I'm still digesting the opinion, but the court relied primarily on the two grounds advanced by the plaintiff--but for her sex, her affectional preferences would not have resulted in an adverse employment action, and that adverse employment actions taken because of the protected class of those the employee associates with or is romantically involved with, here sex, violate Title VII. The latter kind of associational claim has long been recognized for race. The court additionally drew support from the observation of the Supreme Court in Oncale that statutes often go beyond the principal evil they were primarily intended to address and the scenario in Price Waterhouse v. Hopkins, where but for the plaintiff's sex, her behavior would have been applauded. There is more to the analysis, including discussion of Romer v.

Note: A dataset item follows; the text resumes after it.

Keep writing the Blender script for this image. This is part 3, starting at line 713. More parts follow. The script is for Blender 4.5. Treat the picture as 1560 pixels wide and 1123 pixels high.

Evans and the same sex marriage cases.
This en banc decision follows a panel decision issued last summer in which the court had agreed with much of the same reasoning but rejected Hively's claim because the panel felt bound by prior precedent to do so. The Eleventh Circuit recently issued a similar decision in Evans v. Georgia Reg'l Hosp., although it did not analyze the issue in the same depth as the Seventh Circuit had. And a panel at the Second Circuit, in Christiansen v. Omnicom Group, Inc., just allowed a gay plaintiff's claim to proceed on a gender stereotyping theory even though it could not reconsider the court’s earlier decision holding that sexual orientation discrimination claims were not cognizable under Title VII. In that case, as Joe noted when the decision came out, Judge Katzmann wrote a concurrence urging the Circuit to find that sexual orientation discrimination violated Title VII.
This marks the first Circuit Court to agree with at least some of the EEOC's arguments on this issue. And given the speed with which these cases are being decided, it seems fairly certain to be headed to the Supreme Court.